Djawanews.com – Pengangkatan pegawai di lingkungan Pemerintah Daerah (Pemda), kerap tidak terpenuhi formasinya. Padahal pelamarnya cukup banyak dan kualifikasinya memenuhi. Di antara penyebabnya adalah Pemda takut akan membebani keuangan daerah jika formasi tersebut dipenuhi.
Namun di sisi lain, kerap terjadi pengangkatan tenaga honorer yang tidak sesuai kualifikasi dan kompetensi, yang dilakukan oleh kepala daerah. Imbasnya, hal ini akan lebih membebani keuangan daerah. Kepada kepala daerah yang melakukannya, harus ada sanksi yang diberikan.

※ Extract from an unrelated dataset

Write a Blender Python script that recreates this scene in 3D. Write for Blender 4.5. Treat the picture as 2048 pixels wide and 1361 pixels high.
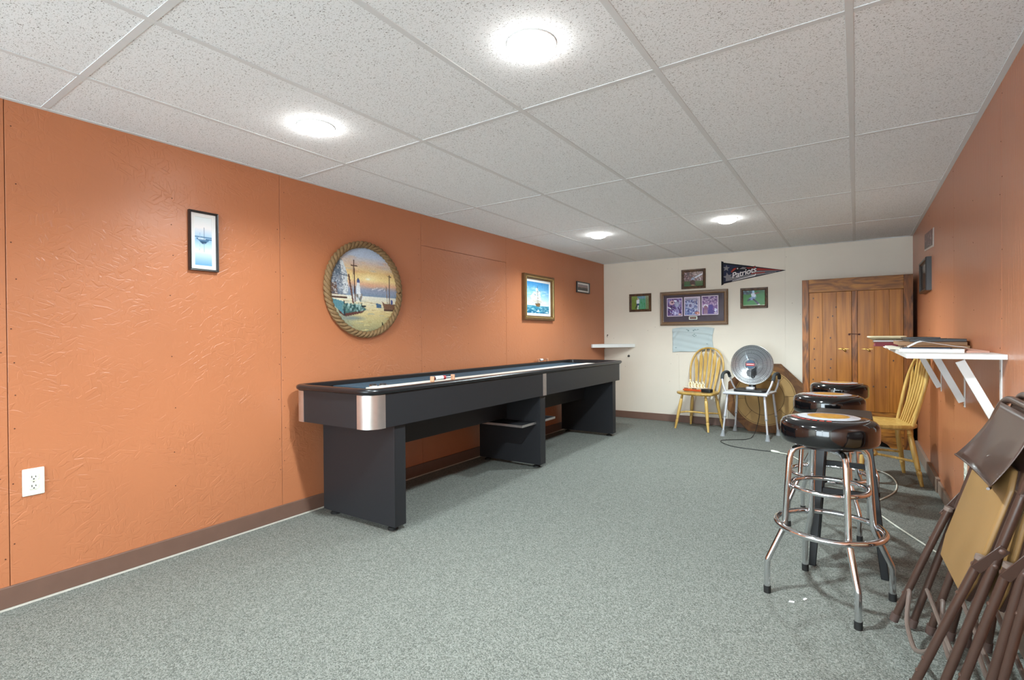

“Pengangkatan pegawai itu tentunya sudah melalui musyawarah antara kementerian, badan kepegawaian negara, dan kepala daerah. Namun yang sering kita lihat, formasi yang ada tidak terpenuhi. Formasi itu kan sudah dimusyawarahkan, tetapi kok tidak terpenuhi, padahal calonnya banyak yang mampu. Lalu bagaimana skema penerimaan pegawai ini, sementara di sisi lain, ada kepala daerah yang justru mengangkat pegawai yang tidak memiliki kualifikasi yang dibutuhkan? Pemda yang begini harus ada takzirnya,” ungkap Anggota Dewan Perwakilan Daerah (DPD) RI Dr. H. Hilmy Muhammad, M.A. saat bersama Menteri Pendayagunaan Aparatur Negara dan Reformasi Birokrasi (PAN RB) Abdullah Azwar Anas di Ruang Rapat Sriwijaya, Gedung B DPD RI, Jakarta, pada Senin (12/9/2022) siang.

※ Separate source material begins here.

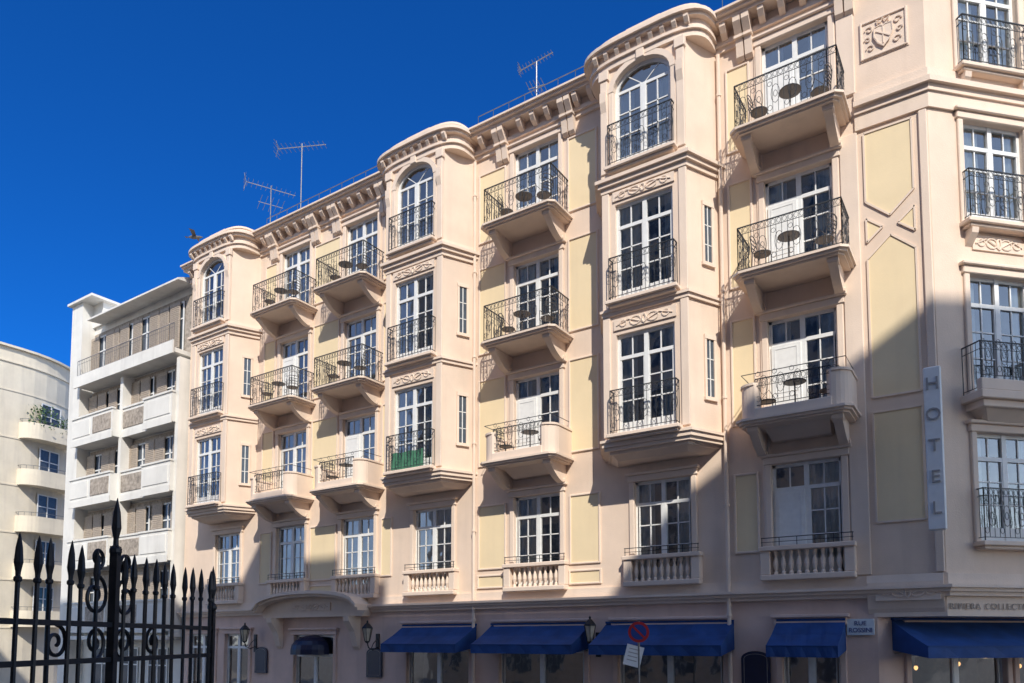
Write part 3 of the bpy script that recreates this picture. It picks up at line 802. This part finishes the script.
def antenna(loc,h,ang,kind,label,s=1):
    o=top("tv_antenna",None,loc,label,"antenna",group="television antennas on the roof",rotz=ang)
    m_=MB(); m_.tube([(0,0,0),(0,0,h)],.020,6); part("mast",m_.mesh("mast",[METAL]),o,(0,0,0),local=True)
    m_=MB()
    m_.tube([(-.9*s,0,h-.12),(.9*s,0,h-.12+.25*(s<1))],.014,4)
    for i in range(11): 
        x=(-.85+i*.17)*s; L_=(.28-.008*i)*s; zz=h-.12+(.125+.125*x/.9/s if s<1 else 0); m_.tube([(x,-L_,zz),(x,L_,zz)],.007,4)
    m_.tube([(-.9*s,0,h-.12),(-.98*s,.0,h+.2*s)],.009,4); m_.tube([(-.9*s,0,h-.12),(-.98*s,.0,h-.42*s)],.009,4)
    for dz in (-.35,-.2,-.05,.08): m_.tube([(-.95*s,-.25*s,h+dz*s),(-.95*s,.25*s,h+dz*s)],.007,4)
    if kind==1:
        m_.tube([(-.45*s,0,h-.75),(.45*s,0,h-.75)],.012,4)
        for i in range(5): x=(-.4+i*.2)*s; m_.tube([(x,-.5*s,h-.75),(x,.5*s,h-.75)],.008,4)
    part("yagi",m_.mesh("yagi",[METAL]),o,(0,0,0),local=True)
antenna((-20.35,1.0,16.8),3.7,.45,0,"tall thin metal television antenna with long boom")
antenna((-22.4,1.3,16.8),3.0,1.1,1,"thin metal television antenna with several crossbars")
antenna((-10.45,1.0,16.8),2.3,.2,1,"metal television antenna with tilted boom on hotel roof",.55)

mb=MB()
R=[(0.0,-.22),(.03,-.2),(.07,-.08),(.075,.02),(.05,.14),(.045,.18),(.05,.22),(.03,.27),(.008,.33)]
mb.xf=Matrix.Rotation(math.radians(90),4,'Y'); mb.lathe(R,0,0,8); mb.xf=None
for s_ in (-1,1): mb.add([(-.06,0,.03),(.08,0,.03),(.1,s_*.25,.14),(-.02,s_*.5,.08),(-.06,s_*.28,.13)],[(0,1,2,4),(4,2,3)],0)
mb.add([(-.2,-.02,0),(-.2,.02,0),(-.34,.07,.0),(-.34,-.07,0)],[(0,1,2,3)],0)
top("seagull",mb.mesh("seagull",[BIRDM]),(-25.2,0,18.05),"grey seagull gliding above the roof edge","bird",rotz=.6)

# ================================================================== neighbour building
b2=top("apartment_building",None,(-29.6,6,0),"white apartment block with staggered solid balconies and beige shutters","building")
mb=MB()
X0,X1=-33.6,-25.3
FZ=[3.2,5.8,8.4,11.0,13.6]
mb.box(X0+.9,X1,.2,12,0,16.3,0); mb.box(X0,X0+.9,-.35,12.01,0,17.3,0)
mb.box(X0-.15,X0+1.9,-.5,12.1,17.3,17.4,0); mb.box(X0+.9,X0+1.7,.1,12,16.3,17.3,0)
mb.extx([(-.55,16.2),(-.55,16.27),(.6,16.75),(12,16.9),(12,16.3),(.2,16.28)],X0+1.7,X1,0)
part("wall",mb.mesh("wall",[WHITE]),b2)
dw=MB(); dw.box(-.65,.65,-.02,.0,0,2.1,0); dw.box(-.65,-.59,-.05,-.02,0,2.1,1); dw.box(.59,.65,-.05,-.02,0,2.1,1); dw.box(-.03,.03,-.05,-.02,0,2.1,1); dw.box(-.59,.59,-.05,-.02,2.04,2.1,1)
dw.box(-.59,.59,-.05,-.02,1.4,1.45,1)
DWM=dw.mesh("window",[DG,FRAME])
sh=MB(); sh.box(-.32,.32,-.09,-.05,0,2.1,0)
for i in range(26): sh.box(-.27,.27,-.105,-.09,.08+i*.075,.115+i*.075,0)
SHM=sh.mesh("shutter",[WOOD])
def b2bal(w,proj,k=2,pat=(0,)):
    m_=MB(); hw=w/2; h=.95
    m_.box(-hw,hw,-proj,0,-.16,0,0); m_.box(-hw-.02,hw+.02,-proj-.03,-proj,-.22,.04,0)
    m_.box(-hw-.03,hw+.03,-proj-.04,-proj+.12,h,h+.07,0)
    m_.box(-hw,hw,-proj+.0,-proj+.08,0,h,0)
    for i in range(k):
        xa=-hw+w*i/k+.1; xb=-hw+w*(i+1)/k-.1; q=pat[i%len(pat)]
        m_.bbox(xa,xb,-proj-.025,-proj+.01,.14,h-.12,q)
    m_.box(hw-.08,hw,-proj+.08,0,0,h,0); m_.box(-hw,-hw+.08,-proj+.08,0,0,h,0)
    return m_.mesh("balcony",[WHITE,STONE])
BA=b2bal(3.2,.85,2,(0,1)); BB=b2bal(1.85,.5,1,(1,)); BC=b2bal(1.9,.72,1,(0,))
for i,z in enumerate(FZ):
    mb=MB()
    mb.box(-32.6,-25.35,.14,.19,.02,2.35,0)
    part("stone_panel",mb.mesh("stone_panel",[STONE]),b2,(0,0,z))
    if i==4:
        m_=MB(); m_.box(-3.6,3.6,-.8,0,-.16,0,0); m_.box(-3.65,3.65,-.85,-.8,-.24,.25,0)
        part("balcony",m_.mesh("balcony",[WHITE]),b2,(-28.98,.2,z))
        m_=MB(); rail_seg(m_,(-3.55,-.75),(3.55,-.75),.25,.7,ornate=False,sp=.14)
        part("railing",m_.mesh("railing",[METAL],recalc=False),b2,(-28.98,.2,z))
    else:
        part("balcony",BA,b2,(-30.98,.2,z)); part("balcony",BB,b2,(-28.38,.2,z+.02)); part("balcony",BC,b2,(-26.42,.2,z-.02))
    for x in (-31.7,-30.1,-28.4,-26.5):
        part("window",DWM,b2,(x,.13,z+.05))
        part("shutter",SHM,b2,(x-.62,.12,z+.05))
        part("shutter",SHM,b2,(x+(.62 if random.random()<.5 else .15),.1,z+.05))
for x in (-31.0,-29.0,-27.0):
    part("window",DWM,b2,(x,.2,.3))
for x in (-29.33,-25.42):
    mb=MB(); mb.box(-.1,.1,-.35,.13,2.8,13.3,0); part("pier",mb.mesh("pier",[WHITE]),b2,(x,0,0))
mb=MB(); mb.box(-6.9/2,6.9/2,-.9,.0,0,.15,0); part("canopy",mb.mesh("canopy",[WHITE]),b2,(-28.95,.2,2.7))

# far building
b3=top("apartment_building",None,(-51,6,0),"cream apartment building with curved front and rounded balconies","building")
def curve(o=0,rad=5.0):
    P=[(-60-o,-2.5-o),(-44+o,-2.5-o)]
    for i in range(9):
        a=math.radians(8*i); P.append((-49+(rad+o)*math.cos(a),2+(rad+o)*math.sin(a)))
    P+=[(P[-1][0],15+o),(-60-o,15+o)]
    return P
def cx_(y): return -49+math.sqrt(max(0,25-(y-2)**2)) if y>2 else -44
mb=MB(); mb.prism(curve(),0,18.4,0); mb.prism(curve(.16),18.4,18.52,0); mb.prism(curve(.06),17.6,17.68,0)
for k in range(6): mb.prism(curve(.03),3.3+k*2.55,3.38+k*2.55,0)
part("wall",mb.mesh("wall",[CREAM]),b3)
def rb_mesh():
    m_=MB(); P=[(-.3,-1.7)]
    for i in range(9):
        a=math.pi/2*i/8; P.append((.1+.75*math.sin(a), -.75-.95*math.cos(a)))
    Q=[(x,-y) for x,y in P][::-1]
    pl=P+Q
    m_.prism(pl,-.12,0,0)
    inn=[(x-.09,y*.95) for x,y in pl]
    n=len(pl)
    for i in range(n-1):
        a,b=pl[i],pl[i+1]; c,d=inn[i+1],inn[i]
        m_.prism([a,b,c,d],0,.75,0)
    m_.tube([(x-.05,y*.98,.95) for x,y in pl],.018,4,1)
    for x,y in pl[::2]: m_.tube([(x-.05,y*.98,.75),(x-.05,y*.98,.95)],.01,4,1)
    return m_.mesh("balcony",[CREAM,METAL])
RB=rb_mesh()
for k in range(6):
    z=3.5+k*2.55
    if k<5: part("balcony",RB,b3,(-44.22,3.7,z),math.radians(8))
    for y in (3.7,.1):
        if k==5: continue
        a=math.asin(max(0,(y-2)/5)) if y>2 else 0
        part("window",DWM,b3,(cx_(y)+.02,y,z+.02),math.radians(90)+a)
for x in (-46,-49,-52,-55):
    for k in range(6): part("window",DWM,b3,(x,-2.52,3.6+k*2.55))

def plant(loc,s,label,nl=240):
    o=top("potted_plant",None,loc,label,"plant",group="potted plants on balconies")
    m_=MB(); m_.lathe([(.12*s,0),(.17*s,.3*s),(.19*s,.3*s),(.19*s,.35*s)],0,0,10); part("pot",m_.mesh("pot",[TERRA]),o,(0,0,0),local=True)
    m_=MB(); rr=random.Random(int(abs(loc[1]*10)))
    for i in range(nl):
        a=rr.uniform(0,2*math.pi); rad=rr.uniform(0,.55)*s; zz=(.35+rr.uniform(0,1.0))*s
        c=Vector((rad*math.cos(a),rad*math.sin(a),zz)); d=Vector((rr.uniform(-1,1),rr.uniform(-1,1),rr.uniform(-.4,1))).normalized()
        e=d.cross(Vector((rr.random(),rr.random(),.3))).normalized()*.035*s
        m_.add([c-e,c+d*.05*s-e*1.2,c+d*.12*s,c+d*.05*s+e*1.2],[(0,1,2,3)],0)
    for i in range(8):
        a=i*.8; m_.tube([(0,0,.3*s),(.25*s*math.cos(a),.25*s*math.sin(a),(.8+.4*math.sin(i*2))*s)],.01,4)
    part("foliage",m_.mesh("foliage",[LEAF],recalc=False),o,(0,0,0),local=True)
plant((-43.75,3.0,3.5+4*2.55),1.35,"leafy green plant in pot on rounded balcony")
plant((-43.75,4.1,3.5+4*2.55),1.0,"leafy green plant in pot on rounded balcony")

# ================================================================== opposite buildings (across the street, unseen behind the viewpoint; rooflines shaped to cast the facade shadows)
op=top("apartment_building",None,(24,-25,0),"tall ochre apartment house across the street, unseen, roof pitched to shade the hotel facade","building")
mb=MB(); mb.exty([(9.9,0),(38,0),(38,29.6),(24,36.4),(9.9,27.2)],-30,-19.2,0)
part("wall",mb.mesh("wall",[OPPO]),op)
mb=MB(); mb.exty([(9.65,27.04),(24,36.4),(38.3,29.4),(38.3,29.6),(24,36.65),(9.65,27.29)],-30.2,-19.0,0)
part("roof",mb.mesh("roof",[ROOFM]),op)
for i in range(6):
    for k in range(8): part("window",DWM,op,(12+i*2.4,-19.18,1.0+k*3.1),math.radians(180))
op2=top("apartment_building",None,(-8,-25,0),"long ochre apartment house across the street, unseen, parapet stepped to shade the hotel street level","building")
mb=MB(); mb.exty([(-30,0),(9.4,0),(9.4,25.8),(1.4,25.8),(1.4,26.7),(-.6,26.7),(-.6,27.5),(-2.2,27.5),(-2.2,28.4),(-4.3,28.4),(-4.3,26.9),(-8.1,26.9),(-8.1,26.2),(-30,26.2)],-30,-19.6,0)
part("wall",mb.mesh("wall",[OPPO]),op2)
for i in range(15):
    for k in range(8): part("window",DWM,op2,(-28+i*2.4,-19.58,1.0+k*3.05),math.radians(180))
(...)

Sebagai contoh, pria yang akrab disapa Gus Hilmy tersebut mengungkapkan bahwa Kementerian Pendidikan dan Kebudayaan (Kemendikbud) RI pernah memprogramkan pengangkatan guru honorer sebanyak 500.000, tetapi hanya direalisasikan tidak sampai 200 ribuan. Pemda tidak berani melakukan pengangkatan sesuai kebijakan Menteri Nadiem Makarim karena terbebani soal anggaran.
Selain itu, Gus Hilmy juga menekankan pentingnya formasi untuk penyandang disabilitas. Selain formasi khusus, pria yang juga sebagai Katib Syuriah PBNU tersebut menyampaikan aspirasi Pengurus Penyandang Disabilitas Indonesia (PPDI) agar mereka diberi kesempatan juga untuk mencoba di formasi umum.
Menanggapi hal tersebut, Azwar Anas menyatakan bahwa penyandang disabilitas menjadi arahan dan perhatian khusus dari Presiden Joko Widodo. Untuk itu akan dirinya akan memfasilitasi usulan tersebut.
“Kami sepakat terkait penyandang disabilitas. Sesuai dengan arahan Pak Presiden, kami akan memfasilitasi masukan tersebut. Dan untuk temuan pegawai pemerintahan yang tidak sesuai dengan kualifikasi, ini memang masalah. Nantinya akan dijadikan sebagai bahan pertimbangan untuk mengevaluasi kinerja Pemda dalam kerangka reformasi birokrasi, khususnya akan dibuatkan sistem akuntabilitas instansi pemerintah,” ujar pria yang belum lama diangkat sebagai menteri tersebut.
Dijelaskan Azwar Anas, sisa kuota yang belum terpenuhi akan kembali dibuka pada tahun berikutnya. Arah kebijakan pengadaan ASN tahun 2022 ini adalah akan kembali dibuka tetapi hanya untuk PPPK, berfokus pada pelayanan dasar seperti guru dan tenaga kesehatan (termasuk formasi guru di daerah yang belum terpenuhi), keberpihakan kepada eks THK-II, dan kebutuhan ASN diusulkan oleh Instansi Pusat dan Daerah dengan memperhatikan kemampuan pembayaran gaji dan tunjangan sesuai peraturan perundang-undangan.
Total penetapan kebutuhan ASN pada 2022 adalah 530.028 formasi, 90.690 untuk pusat dan 439.338 untuk daerah. Rinciannya, PPPK sebanyak 319.716, PPPK Tenaga Kesehatan sebanyak 92.014, dan PPPK Tenaga Teknis sebanyak 27.608. Sementara pendaftarannya akan dibuka pada minggu III-IV bulan ini.